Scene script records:
╭──

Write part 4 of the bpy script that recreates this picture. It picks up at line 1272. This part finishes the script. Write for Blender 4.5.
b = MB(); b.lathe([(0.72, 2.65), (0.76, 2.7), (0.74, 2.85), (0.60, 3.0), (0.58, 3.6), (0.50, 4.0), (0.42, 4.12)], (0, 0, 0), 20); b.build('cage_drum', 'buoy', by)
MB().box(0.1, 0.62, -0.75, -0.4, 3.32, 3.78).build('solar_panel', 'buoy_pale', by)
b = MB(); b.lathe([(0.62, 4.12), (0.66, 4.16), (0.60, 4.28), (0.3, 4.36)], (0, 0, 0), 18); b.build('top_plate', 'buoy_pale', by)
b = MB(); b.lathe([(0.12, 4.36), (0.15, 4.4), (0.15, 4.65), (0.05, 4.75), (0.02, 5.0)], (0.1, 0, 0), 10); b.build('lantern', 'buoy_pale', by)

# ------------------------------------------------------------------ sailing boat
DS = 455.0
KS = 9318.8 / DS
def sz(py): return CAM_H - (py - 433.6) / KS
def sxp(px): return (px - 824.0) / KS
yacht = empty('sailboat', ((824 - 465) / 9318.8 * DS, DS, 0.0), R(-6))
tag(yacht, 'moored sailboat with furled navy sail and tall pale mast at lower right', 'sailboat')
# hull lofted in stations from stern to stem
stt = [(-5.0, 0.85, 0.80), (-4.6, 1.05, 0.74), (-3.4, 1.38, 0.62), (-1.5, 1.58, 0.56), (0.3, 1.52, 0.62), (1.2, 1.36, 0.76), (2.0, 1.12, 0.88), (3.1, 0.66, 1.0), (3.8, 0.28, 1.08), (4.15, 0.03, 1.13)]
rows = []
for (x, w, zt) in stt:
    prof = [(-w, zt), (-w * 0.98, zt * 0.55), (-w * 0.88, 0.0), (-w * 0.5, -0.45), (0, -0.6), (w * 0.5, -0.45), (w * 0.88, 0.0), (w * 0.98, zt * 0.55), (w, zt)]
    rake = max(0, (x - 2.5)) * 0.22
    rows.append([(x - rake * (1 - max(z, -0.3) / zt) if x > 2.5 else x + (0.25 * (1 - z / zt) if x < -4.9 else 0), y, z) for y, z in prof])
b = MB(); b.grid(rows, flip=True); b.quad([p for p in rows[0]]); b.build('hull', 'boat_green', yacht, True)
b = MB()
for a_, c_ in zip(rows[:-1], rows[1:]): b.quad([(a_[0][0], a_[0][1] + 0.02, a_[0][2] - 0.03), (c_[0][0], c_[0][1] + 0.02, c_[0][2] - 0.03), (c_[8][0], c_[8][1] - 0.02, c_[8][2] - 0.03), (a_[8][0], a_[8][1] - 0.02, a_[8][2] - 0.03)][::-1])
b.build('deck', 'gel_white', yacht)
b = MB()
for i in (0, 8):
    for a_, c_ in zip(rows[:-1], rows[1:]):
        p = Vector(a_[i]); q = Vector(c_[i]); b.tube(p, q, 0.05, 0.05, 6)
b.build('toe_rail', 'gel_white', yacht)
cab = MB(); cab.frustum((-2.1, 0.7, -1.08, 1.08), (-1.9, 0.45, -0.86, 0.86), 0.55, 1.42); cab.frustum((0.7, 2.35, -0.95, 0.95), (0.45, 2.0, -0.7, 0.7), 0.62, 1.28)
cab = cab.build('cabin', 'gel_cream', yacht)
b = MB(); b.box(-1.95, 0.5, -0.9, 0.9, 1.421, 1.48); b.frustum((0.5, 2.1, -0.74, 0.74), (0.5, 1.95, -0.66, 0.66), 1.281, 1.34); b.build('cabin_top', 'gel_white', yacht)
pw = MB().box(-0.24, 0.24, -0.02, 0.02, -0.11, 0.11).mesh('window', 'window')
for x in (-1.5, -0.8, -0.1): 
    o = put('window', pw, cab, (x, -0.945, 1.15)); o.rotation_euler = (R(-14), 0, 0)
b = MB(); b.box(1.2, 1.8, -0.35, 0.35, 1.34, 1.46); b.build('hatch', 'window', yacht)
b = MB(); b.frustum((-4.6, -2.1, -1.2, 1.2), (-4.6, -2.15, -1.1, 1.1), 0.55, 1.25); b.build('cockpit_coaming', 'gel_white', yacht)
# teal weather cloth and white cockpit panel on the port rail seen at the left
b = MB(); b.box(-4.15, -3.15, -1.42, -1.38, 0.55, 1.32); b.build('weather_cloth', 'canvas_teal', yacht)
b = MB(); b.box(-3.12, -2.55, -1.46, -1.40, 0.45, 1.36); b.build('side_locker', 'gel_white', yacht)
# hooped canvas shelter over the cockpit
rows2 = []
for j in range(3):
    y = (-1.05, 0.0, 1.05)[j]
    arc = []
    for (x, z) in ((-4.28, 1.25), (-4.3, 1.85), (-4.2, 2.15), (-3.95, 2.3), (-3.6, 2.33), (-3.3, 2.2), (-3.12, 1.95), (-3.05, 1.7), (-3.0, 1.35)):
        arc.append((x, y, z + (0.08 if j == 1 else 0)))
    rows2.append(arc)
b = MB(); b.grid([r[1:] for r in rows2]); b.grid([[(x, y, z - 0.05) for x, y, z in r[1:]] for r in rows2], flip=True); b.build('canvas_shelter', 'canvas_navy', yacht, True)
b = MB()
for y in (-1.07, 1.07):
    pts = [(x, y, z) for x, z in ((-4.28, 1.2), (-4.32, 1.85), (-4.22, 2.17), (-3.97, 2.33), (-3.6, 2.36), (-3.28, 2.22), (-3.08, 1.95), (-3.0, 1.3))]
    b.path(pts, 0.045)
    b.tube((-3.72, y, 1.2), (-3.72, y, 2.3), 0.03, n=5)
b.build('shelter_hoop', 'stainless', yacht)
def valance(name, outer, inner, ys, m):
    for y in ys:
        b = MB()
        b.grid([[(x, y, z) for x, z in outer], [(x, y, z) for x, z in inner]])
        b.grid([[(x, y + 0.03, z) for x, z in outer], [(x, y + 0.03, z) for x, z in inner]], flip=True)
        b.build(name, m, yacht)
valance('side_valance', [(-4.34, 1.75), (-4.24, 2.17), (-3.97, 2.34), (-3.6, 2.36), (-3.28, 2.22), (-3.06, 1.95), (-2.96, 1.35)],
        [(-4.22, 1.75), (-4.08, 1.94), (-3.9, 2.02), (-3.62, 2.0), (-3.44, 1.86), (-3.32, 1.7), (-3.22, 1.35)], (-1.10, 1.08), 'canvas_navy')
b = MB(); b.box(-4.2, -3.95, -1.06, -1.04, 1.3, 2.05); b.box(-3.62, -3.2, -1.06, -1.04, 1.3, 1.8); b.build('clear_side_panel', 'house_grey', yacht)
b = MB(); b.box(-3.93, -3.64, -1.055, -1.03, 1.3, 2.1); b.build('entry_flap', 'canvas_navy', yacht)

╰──
╭──

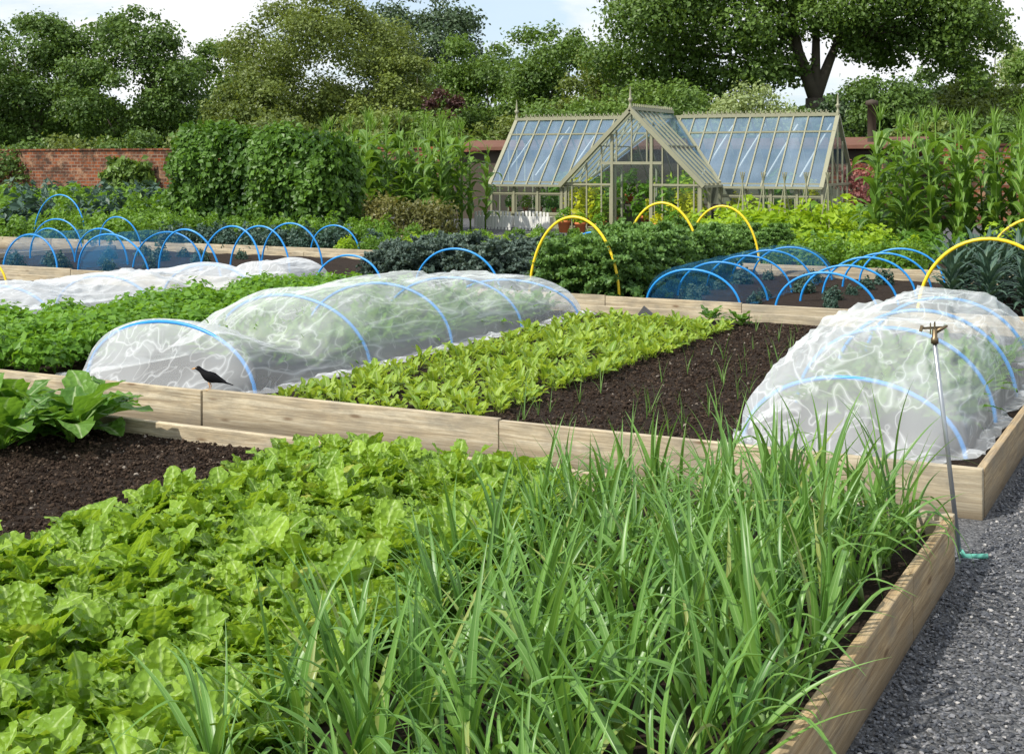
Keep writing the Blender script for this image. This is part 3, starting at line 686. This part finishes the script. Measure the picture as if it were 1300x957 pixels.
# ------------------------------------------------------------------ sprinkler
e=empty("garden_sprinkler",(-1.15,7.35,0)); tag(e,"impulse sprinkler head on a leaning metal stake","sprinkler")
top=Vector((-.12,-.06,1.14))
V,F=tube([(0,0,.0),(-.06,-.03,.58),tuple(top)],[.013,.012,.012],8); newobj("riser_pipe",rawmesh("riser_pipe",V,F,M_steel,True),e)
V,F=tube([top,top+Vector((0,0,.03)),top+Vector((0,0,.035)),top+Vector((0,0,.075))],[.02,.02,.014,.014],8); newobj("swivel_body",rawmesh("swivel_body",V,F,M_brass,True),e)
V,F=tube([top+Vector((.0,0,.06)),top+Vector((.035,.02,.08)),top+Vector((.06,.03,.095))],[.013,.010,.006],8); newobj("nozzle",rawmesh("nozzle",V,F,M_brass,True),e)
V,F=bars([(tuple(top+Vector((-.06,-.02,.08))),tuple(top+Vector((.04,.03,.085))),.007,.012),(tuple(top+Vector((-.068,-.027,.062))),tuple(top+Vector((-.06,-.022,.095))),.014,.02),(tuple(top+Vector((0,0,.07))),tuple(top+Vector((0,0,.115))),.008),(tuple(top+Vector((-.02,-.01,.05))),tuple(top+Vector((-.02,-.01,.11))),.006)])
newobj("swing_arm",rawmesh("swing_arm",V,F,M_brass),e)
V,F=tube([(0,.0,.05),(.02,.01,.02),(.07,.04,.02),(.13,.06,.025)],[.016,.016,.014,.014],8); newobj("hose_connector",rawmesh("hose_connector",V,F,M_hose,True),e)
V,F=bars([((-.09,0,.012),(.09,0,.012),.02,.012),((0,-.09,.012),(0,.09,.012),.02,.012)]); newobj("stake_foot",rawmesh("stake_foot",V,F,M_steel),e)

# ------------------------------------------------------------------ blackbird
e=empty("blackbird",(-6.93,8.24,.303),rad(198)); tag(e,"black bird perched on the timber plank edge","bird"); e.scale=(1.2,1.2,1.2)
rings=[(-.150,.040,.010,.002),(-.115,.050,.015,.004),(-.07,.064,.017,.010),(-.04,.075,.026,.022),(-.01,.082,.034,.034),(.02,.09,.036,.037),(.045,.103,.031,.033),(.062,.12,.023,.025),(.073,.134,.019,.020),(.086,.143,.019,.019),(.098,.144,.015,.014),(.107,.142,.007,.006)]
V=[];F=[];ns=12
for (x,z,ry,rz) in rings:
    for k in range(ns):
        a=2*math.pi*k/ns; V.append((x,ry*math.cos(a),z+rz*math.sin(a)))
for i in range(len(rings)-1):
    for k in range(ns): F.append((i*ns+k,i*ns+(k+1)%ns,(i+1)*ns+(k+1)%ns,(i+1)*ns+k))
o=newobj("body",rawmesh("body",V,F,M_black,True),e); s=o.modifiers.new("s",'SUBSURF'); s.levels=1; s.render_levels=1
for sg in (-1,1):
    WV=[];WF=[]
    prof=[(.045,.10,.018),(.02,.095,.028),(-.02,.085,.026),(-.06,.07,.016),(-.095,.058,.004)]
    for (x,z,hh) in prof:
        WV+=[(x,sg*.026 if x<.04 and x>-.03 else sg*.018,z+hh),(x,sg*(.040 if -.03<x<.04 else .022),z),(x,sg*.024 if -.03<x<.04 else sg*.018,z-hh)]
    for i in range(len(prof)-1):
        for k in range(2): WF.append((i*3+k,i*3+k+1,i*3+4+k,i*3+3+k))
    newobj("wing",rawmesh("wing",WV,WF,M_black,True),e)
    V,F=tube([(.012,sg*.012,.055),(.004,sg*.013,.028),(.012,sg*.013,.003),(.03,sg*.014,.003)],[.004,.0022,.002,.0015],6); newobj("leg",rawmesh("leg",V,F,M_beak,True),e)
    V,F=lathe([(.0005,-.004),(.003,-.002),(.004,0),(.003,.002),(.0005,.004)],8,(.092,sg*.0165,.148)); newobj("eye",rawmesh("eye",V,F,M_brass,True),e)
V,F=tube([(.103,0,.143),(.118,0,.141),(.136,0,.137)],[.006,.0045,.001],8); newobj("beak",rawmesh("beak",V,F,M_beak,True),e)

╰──

*Exercise details*
All lines above from the one containing "Write part 4" to the one containing "b.build('lantern', 'buoy_pale', by)" must be repeated exactly, both lines included, and no others.

*Answer to the problem*
Write part 4 of the bpy script that recreates this picture. It picks up at line 1272. This part finishes the script. Write for Blender 4.5.
b = MB(); b.lathe([(0.72, 2.65), (0.76, 2.7), (0.74, 2.85), (0.60, 3.0), (0.58, 3.6), (0.50, 4.0), (0.42, 4.12)], (0, 0, 0), 20); b.build('cage_drum', 'buoy', by)
MB().box(0.1, 0.62, -0.75, -0.4, 3.32, 3.78).build('solar_panel', 'buoy_pale', by)
b = MB(); b.lathe([(0.62, 4.12), (0.66, 4.16), (0.60, 4.28), (0.3, 4.36)], (0, 0, 0), 18); b.build('top_plate', 'buoy_pale', by)
b = MB(); b.lathe([(0.12, 4.36), (0.15, 4.4), (0.15, 4.65), (0.05, 4.75), (0.02, 5.0)], (0.1, 0, 0), 10); b.build('lantern', 'buoy_pale', by)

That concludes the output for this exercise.